Task to complete >>
Lift out, unaltered, the lines of the material below between the line holding "roombox('ceiling',-9,24,-6,YB+.2,ZC,ZC+.2,'ceil')" and the line holding "roombox('trim_pilaster',5.8,6.5,YB-.12,YB,0,ZC,'wall')", counting both.

Given information >>
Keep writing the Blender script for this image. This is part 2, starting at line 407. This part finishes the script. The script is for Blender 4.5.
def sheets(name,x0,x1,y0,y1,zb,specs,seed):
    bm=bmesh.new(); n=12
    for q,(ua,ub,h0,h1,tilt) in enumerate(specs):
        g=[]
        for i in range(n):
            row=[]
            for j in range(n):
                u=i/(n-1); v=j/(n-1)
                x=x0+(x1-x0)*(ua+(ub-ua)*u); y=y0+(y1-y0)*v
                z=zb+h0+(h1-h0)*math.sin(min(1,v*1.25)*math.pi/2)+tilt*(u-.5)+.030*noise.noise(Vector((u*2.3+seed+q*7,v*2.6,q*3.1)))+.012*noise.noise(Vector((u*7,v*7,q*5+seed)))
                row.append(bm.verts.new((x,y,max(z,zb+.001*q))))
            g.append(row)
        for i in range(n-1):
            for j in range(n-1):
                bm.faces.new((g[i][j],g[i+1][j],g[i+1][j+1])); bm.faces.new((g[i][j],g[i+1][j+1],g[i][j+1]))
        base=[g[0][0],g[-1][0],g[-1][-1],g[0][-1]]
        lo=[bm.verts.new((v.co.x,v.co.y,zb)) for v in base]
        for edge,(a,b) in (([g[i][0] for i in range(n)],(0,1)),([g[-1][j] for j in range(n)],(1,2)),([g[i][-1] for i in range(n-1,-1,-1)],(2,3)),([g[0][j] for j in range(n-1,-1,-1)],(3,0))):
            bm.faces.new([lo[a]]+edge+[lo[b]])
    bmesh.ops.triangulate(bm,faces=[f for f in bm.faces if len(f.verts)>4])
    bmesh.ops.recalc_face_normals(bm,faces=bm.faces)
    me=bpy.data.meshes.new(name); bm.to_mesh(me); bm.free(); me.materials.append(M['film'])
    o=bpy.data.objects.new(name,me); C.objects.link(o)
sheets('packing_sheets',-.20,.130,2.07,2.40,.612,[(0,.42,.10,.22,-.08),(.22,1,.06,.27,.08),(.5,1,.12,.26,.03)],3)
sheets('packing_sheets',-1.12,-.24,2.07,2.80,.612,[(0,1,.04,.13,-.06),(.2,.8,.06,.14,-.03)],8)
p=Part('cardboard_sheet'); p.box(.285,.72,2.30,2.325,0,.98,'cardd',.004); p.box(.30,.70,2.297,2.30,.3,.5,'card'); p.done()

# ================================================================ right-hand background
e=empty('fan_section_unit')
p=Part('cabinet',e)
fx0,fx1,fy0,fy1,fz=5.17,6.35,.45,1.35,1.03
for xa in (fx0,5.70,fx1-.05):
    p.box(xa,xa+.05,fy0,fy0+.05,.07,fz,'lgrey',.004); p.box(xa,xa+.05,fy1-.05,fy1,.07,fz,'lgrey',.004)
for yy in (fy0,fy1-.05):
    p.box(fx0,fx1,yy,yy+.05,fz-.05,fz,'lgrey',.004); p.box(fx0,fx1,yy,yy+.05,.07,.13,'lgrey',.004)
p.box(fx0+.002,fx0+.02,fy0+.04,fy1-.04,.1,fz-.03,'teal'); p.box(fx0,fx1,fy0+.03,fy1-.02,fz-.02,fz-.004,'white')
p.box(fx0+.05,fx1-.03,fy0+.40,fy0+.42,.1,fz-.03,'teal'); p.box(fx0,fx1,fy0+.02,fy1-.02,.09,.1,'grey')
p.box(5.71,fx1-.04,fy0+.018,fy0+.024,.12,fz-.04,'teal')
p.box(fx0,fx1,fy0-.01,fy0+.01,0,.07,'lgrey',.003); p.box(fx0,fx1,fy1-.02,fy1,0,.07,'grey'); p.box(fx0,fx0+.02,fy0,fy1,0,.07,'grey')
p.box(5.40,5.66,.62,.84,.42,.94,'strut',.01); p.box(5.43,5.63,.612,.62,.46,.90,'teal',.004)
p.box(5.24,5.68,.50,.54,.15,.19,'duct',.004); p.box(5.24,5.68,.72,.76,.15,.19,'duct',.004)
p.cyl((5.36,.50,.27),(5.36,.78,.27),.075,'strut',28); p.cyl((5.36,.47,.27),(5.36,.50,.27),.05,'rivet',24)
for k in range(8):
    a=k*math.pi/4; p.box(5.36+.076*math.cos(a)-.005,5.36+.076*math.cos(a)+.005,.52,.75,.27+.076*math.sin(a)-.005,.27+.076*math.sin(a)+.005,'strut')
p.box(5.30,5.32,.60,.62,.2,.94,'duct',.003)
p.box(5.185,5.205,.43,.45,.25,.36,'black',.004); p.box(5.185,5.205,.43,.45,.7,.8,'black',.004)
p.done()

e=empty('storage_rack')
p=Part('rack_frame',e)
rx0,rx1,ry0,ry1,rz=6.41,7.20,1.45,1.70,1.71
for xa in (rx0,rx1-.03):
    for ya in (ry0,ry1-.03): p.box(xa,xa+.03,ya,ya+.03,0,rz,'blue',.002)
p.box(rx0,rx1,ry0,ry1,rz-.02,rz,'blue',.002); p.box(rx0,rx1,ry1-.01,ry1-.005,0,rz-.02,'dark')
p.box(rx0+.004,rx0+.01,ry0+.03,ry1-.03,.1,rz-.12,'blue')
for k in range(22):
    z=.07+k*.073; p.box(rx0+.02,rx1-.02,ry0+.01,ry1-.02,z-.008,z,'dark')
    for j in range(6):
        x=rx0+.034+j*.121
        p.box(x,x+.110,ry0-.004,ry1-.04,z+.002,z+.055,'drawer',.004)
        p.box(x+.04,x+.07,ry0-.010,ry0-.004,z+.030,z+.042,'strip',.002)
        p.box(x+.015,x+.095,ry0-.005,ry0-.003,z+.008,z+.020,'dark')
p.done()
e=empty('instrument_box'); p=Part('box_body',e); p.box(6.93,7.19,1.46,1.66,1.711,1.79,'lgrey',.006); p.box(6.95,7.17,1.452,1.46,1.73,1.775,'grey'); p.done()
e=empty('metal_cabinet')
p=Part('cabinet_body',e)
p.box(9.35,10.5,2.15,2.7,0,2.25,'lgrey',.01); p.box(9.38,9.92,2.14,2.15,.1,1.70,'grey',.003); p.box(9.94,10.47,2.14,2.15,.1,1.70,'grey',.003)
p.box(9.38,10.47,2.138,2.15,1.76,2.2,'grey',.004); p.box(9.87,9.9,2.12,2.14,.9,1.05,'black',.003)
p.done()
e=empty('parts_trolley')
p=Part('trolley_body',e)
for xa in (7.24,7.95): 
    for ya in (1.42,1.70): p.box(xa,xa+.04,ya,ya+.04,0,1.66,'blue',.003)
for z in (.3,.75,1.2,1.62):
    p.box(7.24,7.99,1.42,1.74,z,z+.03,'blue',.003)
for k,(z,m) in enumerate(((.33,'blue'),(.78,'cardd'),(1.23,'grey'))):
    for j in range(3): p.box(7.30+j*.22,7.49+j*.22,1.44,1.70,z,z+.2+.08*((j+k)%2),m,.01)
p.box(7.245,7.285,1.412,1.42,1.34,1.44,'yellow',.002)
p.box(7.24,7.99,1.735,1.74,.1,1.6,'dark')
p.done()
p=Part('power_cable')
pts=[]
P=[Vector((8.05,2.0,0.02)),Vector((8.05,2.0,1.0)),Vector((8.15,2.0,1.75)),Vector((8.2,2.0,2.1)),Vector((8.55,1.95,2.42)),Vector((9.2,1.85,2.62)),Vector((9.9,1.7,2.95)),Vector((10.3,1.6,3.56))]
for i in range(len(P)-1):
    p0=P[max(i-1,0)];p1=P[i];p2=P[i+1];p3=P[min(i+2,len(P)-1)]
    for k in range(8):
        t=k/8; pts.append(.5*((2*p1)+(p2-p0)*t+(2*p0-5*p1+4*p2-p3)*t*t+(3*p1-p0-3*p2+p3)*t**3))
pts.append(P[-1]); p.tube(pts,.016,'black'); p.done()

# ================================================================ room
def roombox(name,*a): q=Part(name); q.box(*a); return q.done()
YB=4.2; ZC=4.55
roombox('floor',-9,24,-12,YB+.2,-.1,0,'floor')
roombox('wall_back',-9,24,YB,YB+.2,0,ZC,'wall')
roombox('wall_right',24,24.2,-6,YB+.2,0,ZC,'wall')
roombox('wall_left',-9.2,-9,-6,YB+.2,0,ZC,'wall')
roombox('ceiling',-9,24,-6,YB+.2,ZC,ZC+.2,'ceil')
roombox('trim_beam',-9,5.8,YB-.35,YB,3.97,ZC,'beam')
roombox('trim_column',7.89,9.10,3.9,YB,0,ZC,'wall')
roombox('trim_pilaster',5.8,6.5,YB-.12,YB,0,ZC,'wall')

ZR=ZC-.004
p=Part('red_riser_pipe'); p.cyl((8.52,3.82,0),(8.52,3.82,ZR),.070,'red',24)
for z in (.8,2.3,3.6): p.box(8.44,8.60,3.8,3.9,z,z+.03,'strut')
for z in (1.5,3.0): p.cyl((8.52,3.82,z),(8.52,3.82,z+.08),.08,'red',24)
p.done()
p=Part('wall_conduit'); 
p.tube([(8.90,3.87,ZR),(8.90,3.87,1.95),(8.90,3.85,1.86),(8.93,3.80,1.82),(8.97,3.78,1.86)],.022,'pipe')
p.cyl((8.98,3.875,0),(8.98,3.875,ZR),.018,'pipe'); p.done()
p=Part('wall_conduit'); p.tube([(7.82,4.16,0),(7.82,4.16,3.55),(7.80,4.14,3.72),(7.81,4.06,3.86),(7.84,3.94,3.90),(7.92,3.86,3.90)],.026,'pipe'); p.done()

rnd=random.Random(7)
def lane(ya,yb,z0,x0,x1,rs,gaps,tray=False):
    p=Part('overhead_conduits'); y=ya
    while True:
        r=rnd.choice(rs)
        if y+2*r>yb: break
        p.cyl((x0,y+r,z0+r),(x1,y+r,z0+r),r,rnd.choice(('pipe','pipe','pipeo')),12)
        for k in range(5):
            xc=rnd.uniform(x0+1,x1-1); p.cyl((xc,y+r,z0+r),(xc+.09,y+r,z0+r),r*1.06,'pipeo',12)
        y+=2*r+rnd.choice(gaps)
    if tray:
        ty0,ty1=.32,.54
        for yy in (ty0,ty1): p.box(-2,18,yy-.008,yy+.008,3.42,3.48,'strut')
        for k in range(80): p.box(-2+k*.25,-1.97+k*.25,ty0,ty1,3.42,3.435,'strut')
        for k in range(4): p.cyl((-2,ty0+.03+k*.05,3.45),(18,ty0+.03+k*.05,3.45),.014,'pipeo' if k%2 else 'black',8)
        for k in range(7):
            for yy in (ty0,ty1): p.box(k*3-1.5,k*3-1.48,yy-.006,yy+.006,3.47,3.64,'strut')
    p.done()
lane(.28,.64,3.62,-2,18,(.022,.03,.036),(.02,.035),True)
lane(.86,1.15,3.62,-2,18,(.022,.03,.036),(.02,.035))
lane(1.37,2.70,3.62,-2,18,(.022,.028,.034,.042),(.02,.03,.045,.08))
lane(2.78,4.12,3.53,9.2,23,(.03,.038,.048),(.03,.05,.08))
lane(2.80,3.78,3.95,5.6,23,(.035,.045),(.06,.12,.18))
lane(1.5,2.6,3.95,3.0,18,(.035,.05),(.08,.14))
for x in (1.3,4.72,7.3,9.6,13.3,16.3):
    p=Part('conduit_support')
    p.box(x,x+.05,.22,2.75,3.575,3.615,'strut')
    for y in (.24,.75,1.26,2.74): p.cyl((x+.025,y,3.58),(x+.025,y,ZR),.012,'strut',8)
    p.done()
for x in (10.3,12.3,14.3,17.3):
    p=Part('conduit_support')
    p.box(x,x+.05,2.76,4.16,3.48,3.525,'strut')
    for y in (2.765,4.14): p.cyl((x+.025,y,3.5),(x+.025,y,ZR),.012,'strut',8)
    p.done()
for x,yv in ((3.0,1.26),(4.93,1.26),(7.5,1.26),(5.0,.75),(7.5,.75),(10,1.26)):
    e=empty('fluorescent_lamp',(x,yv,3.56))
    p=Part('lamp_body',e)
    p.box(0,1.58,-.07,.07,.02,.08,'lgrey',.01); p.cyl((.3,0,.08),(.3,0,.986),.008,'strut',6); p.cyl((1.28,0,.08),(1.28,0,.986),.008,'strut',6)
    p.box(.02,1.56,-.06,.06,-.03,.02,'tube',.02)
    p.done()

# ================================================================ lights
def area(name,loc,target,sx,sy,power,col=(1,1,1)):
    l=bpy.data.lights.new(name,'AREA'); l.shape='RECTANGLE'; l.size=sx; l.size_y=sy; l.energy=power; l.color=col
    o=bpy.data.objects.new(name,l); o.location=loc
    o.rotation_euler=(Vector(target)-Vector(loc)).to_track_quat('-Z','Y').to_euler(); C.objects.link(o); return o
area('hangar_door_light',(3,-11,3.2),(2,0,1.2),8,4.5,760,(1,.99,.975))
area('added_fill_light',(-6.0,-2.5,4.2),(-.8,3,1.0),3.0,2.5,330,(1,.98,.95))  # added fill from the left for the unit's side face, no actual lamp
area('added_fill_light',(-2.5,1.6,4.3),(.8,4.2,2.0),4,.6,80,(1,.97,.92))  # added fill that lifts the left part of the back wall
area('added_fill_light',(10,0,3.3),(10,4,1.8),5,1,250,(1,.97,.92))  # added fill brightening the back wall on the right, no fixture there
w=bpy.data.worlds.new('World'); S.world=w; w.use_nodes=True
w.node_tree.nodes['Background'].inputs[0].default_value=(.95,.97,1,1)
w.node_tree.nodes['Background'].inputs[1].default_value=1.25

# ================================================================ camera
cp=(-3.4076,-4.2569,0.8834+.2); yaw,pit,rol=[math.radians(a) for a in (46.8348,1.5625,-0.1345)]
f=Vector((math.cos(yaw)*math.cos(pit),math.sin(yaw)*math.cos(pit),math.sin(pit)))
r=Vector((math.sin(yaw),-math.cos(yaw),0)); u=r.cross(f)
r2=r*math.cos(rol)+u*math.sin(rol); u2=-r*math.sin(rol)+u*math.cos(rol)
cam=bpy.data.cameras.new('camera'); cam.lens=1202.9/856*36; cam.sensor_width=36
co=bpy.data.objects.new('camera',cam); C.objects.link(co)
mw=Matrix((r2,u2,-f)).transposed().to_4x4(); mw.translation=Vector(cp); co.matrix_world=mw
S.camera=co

Answer >>
roombox('ceiling',-9,24,-6,YB+.2,ZC,ZC+.2,'ceil')
roombox('trim_beam',-9,5.8,YB-.35,YB,3.97,ZC,'beam')
roombox('trim_column',7.89,9.10,3.9,YB,0,ZC,'wall')
roombox('trim_pilaster',5.8,6.5,YB-.12,YB,0,ZC,'wall')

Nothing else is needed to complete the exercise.